Transgression in the Late-Capitalist Landscape
Against a binary supposition of right or wrong
I have spent most of the week home while the rain downpours outside this week, trying desperately to recover from the cold that has been circulating that I finally succumbed to. While my body undoubtedly appreciates the rest week, my headcold has wreaked havoc on my headspace and my attention is mostly absent, which means I’ve spent too much time wishing I could get something done. As someone who writes about unproductive expenditure, I should be better equipped for this than I inevitably am—I never feel like I have enough time for what I want to do to begin with, so when I have time I can’t make use of I get frustrated.

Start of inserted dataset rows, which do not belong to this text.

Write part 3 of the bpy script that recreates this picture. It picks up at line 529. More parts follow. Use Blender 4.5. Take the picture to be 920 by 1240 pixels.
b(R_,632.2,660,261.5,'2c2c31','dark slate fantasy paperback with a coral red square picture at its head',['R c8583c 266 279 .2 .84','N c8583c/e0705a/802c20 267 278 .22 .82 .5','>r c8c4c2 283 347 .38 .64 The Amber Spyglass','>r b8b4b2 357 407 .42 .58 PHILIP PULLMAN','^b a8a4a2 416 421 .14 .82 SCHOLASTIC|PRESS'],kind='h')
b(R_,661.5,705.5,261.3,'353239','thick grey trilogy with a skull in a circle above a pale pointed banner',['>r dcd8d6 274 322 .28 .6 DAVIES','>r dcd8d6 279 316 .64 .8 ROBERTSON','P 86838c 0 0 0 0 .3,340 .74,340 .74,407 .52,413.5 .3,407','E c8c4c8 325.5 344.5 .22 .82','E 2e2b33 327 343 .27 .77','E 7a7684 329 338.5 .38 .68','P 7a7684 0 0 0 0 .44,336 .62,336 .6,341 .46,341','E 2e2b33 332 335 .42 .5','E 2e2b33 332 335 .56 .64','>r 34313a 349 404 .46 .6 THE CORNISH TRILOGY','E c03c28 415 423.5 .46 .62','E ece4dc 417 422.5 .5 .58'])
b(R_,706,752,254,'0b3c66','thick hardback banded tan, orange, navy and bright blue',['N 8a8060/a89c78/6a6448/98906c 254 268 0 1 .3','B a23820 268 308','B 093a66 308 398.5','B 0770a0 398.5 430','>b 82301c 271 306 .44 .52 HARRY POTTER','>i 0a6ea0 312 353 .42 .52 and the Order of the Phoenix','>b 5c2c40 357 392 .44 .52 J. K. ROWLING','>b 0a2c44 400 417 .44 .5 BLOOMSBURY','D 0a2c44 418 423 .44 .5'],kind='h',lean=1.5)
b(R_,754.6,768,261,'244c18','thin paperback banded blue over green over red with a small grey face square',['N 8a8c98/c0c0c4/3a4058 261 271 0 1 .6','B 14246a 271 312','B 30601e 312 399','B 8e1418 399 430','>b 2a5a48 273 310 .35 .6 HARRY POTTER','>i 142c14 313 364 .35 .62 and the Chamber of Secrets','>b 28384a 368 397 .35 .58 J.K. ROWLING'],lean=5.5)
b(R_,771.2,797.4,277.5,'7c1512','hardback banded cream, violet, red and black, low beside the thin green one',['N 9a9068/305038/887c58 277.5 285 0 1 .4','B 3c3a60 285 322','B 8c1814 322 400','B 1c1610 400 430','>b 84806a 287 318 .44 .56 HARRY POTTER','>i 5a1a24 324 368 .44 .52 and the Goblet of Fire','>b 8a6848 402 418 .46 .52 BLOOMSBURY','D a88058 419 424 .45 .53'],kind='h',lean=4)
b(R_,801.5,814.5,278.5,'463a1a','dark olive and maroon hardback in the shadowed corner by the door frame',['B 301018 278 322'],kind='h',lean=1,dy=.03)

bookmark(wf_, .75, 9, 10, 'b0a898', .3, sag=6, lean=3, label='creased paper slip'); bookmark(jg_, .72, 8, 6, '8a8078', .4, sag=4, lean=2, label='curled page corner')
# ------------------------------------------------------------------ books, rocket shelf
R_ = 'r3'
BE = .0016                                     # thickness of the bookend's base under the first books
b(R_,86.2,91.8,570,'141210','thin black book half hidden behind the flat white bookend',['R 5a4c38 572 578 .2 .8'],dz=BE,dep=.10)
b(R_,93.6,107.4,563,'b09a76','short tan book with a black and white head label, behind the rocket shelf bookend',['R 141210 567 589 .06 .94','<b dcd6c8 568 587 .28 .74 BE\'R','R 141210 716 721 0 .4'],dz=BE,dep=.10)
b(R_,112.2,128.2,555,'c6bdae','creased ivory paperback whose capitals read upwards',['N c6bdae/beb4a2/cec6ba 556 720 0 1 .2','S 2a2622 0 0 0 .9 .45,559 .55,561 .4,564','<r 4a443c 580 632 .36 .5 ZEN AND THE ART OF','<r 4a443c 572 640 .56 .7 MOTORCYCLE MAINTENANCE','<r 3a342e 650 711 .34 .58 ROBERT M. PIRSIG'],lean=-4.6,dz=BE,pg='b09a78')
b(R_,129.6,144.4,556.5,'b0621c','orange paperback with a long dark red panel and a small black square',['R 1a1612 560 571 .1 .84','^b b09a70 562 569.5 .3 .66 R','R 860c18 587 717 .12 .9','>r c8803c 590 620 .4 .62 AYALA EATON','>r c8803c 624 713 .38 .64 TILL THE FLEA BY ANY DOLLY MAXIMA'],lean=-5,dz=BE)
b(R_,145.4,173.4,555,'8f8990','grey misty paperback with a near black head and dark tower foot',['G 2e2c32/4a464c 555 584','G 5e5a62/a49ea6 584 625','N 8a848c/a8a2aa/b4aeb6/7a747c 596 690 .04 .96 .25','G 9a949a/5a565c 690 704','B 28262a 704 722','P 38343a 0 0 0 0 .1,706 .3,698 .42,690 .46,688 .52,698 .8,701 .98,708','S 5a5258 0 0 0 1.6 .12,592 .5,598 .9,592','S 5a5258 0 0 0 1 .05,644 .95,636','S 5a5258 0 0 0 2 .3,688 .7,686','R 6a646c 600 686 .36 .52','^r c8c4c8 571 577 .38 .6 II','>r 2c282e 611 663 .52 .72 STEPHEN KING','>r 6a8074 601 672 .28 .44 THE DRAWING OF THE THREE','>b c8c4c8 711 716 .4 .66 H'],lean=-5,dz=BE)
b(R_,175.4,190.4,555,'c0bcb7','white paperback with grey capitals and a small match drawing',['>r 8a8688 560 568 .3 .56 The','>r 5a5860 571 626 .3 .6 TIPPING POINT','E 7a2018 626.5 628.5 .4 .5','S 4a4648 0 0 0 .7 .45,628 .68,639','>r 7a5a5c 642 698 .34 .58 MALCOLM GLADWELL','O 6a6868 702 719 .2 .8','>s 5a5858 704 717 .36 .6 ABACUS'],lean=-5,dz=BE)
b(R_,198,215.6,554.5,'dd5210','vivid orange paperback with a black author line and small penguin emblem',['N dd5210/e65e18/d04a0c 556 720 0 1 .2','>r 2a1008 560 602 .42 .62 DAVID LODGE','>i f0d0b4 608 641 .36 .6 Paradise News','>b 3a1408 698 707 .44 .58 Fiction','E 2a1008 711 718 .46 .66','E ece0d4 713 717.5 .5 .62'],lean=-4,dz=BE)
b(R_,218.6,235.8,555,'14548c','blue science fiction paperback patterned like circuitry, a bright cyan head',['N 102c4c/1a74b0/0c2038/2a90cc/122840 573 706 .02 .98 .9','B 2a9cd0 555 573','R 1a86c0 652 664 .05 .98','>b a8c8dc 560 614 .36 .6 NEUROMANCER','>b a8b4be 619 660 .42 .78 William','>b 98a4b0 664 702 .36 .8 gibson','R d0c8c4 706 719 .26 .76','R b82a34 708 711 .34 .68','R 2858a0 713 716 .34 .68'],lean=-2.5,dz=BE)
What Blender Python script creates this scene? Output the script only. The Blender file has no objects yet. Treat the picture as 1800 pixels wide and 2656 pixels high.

Today I finally had a modicum of focus, and I took the deay to read the earlier English translation of Bataille’s Madame Edwarda (published as The Naked Beast at Heaven’s Gate), and also to rewatch Ian Kerkhof’s The Dead Man 2: Return of the Dead Man. Despite it’s title, the latter mentioned film arguably derives more inspiration from Madame Edwarda than it does from Bataille’s novella The Dead Man, though there is some oblique inspiration that runs through. Madame Edwarda is, for me, one of the cornerstones of my thought, and remains one of the best narrative works I’ve ever read. Kerkhof’s film as well approaches a level of sublimity that is unmatched in the rest of his work that I’ve watched—and as an aside, while I don’t know the full narrative, I do recognize that a name change was involved at some point (that I’m not fully sure if it need be applied retroactively?)—the films he’s since made under the new name (Aryan Kaganof) are far less interesting to me than what I’ve seen under Ian Kerkhof, both in terms of production and content. But, regardless, The Dead Man 2 has moments of pure transgressive sublimity, with interior scenes of extremely rough leather sex, moments in an otherworldly bar, and external scenes in industrial landscape, a sun drenched beach jaunt, and a photomontage in a carwash (which for some reason is always the scene that has penetrated the narrative space of my memory, sometimes even bleeding into my thought of the two Bataille narratives, obviously anachronistic).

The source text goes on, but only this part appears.